Like Cam Newton and Matt Ryan before him, Luck struggled at University of Phoenix Stadium Sunday, completing just 20-of-39 passes for 163 yards with one touchdown and one interception. The Indianapolis Colts quarterback finished with his worst completion percentage, yards per attempt and QB rating of the season.

The interception, by the way, was returned for a touchdown, meaning Luck threw as many touchdown passes for the Cardinals as he did is own team.

"It stinks. It's frustrating, but we realize the onus is on us to get it fixed," Luck said. "It's on the players to do our job. I have to do my job much better if we are to have a chance to win consistently. We know that."

Of course, it may have helped that Cardinals coach Bruce Arians and much of his staff was familiar with Luck, given the fact many of them were in Indianapolis last season.

"No, because their offense is totally different," Cardinals coach Arians said when asked if his knowledge of Luck and the Colts played a role in the dominant performance by his defense. "I give all of the credit to (defensive coordinator) Todd (Bowles).

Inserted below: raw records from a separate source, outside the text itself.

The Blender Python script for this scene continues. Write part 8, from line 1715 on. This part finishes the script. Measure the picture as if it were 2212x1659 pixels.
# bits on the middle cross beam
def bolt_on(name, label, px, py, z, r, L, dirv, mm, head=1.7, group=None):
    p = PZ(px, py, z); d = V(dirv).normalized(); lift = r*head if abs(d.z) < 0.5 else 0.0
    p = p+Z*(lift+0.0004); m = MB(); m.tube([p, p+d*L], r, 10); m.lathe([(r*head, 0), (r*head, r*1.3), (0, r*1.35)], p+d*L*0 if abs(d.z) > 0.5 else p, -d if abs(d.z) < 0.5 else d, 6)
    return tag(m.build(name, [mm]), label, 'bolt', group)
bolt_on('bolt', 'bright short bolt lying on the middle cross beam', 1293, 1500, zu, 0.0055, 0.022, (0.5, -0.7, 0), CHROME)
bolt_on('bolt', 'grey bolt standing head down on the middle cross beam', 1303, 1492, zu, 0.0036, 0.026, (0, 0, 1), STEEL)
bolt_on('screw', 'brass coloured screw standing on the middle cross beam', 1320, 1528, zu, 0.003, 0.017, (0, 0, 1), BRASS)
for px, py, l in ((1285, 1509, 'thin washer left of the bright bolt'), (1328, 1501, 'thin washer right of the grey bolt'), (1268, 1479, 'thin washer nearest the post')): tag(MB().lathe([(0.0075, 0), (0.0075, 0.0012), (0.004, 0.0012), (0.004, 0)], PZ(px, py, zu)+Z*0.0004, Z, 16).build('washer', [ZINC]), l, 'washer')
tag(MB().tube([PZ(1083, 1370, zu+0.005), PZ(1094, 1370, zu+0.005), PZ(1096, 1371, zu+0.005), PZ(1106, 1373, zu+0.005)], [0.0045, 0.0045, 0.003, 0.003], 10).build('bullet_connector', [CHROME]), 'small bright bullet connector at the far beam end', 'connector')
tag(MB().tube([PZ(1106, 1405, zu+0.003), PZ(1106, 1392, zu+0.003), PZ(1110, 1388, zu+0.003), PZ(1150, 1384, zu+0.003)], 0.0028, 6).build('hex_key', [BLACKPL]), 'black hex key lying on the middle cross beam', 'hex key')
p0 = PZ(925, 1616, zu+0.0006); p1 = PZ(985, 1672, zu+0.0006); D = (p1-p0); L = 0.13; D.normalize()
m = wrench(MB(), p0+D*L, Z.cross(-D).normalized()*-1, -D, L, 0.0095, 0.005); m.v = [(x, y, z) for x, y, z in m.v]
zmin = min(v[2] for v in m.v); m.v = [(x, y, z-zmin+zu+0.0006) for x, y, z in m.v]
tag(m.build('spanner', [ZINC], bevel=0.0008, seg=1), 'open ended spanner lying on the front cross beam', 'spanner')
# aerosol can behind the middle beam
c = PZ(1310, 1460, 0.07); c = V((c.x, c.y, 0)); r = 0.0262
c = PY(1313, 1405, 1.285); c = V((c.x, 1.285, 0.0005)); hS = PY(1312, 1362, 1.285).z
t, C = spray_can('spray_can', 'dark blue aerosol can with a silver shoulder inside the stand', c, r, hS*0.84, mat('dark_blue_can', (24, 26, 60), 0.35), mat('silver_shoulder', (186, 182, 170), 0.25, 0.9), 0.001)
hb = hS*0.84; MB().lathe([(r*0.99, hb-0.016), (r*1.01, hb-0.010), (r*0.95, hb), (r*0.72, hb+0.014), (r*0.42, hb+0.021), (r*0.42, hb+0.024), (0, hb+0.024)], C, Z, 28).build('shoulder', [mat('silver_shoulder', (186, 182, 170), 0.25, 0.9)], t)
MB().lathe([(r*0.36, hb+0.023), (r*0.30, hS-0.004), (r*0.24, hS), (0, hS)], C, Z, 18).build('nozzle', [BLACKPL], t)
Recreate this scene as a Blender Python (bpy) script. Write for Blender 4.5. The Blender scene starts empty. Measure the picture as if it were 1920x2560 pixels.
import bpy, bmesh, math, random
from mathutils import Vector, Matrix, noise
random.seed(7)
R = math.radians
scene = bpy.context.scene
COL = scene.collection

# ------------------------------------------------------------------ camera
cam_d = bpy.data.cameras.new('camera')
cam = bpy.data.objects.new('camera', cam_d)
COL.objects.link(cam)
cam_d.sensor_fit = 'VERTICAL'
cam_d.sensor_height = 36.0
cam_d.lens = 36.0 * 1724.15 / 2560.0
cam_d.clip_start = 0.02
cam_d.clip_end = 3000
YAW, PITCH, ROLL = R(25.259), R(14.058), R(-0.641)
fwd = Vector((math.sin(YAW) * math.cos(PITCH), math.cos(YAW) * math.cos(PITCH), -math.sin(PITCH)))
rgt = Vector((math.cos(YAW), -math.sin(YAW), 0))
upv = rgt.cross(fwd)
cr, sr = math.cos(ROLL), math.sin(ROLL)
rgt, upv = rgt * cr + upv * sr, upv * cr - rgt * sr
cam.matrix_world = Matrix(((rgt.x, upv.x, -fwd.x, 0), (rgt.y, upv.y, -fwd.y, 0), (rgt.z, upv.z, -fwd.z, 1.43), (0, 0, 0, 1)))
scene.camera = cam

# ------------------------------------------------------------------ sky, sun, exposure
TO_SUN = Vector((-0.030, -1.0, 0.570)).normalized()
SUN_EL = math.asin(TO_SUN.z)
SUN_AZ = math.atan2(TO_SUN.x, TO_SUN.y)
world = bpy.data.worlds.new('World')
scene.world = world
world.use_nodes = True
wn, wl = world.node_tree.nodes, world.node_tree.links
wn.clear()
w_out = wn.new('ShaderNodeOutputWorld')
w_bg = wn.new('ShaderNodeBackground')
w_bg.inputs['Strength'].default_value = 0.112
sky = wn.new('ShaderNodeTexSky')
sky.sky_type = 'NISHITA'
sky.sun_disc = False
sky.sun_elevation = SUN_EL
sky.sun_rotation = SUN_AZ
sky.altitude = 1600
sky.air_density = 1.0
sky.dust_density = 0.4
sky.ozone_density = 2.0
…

"I didn't even talk to Todd, other than personnel, what guys can and can't do. Not a bit about scheme or anything like that. Todd and the defensive staff did a great job."

It's become a theme this season, and especially so during the Cardinals' four-game win streak.

With their performance Sunday, the Cardinals are now allowing opposing quarterbacks to complete just 59 percent of their passes for 235.8 yards per game. Their 15 interceptions are tied for third in the NFL, and the rating of 77.8 that quarterbacks are posting against them ranks eighth.

"No question," safety Tyrann Mathieu said of the defense taking pride in shutting down some of the game's best passers. "The secondary, we take pride in that. We put it on our shoulders when, obviously, most teams can't run the football on us.

"So when it's time to pass the ball, the secondary, we're licking our lips; we're chomping our teeth; we're definitely trying to get after the football."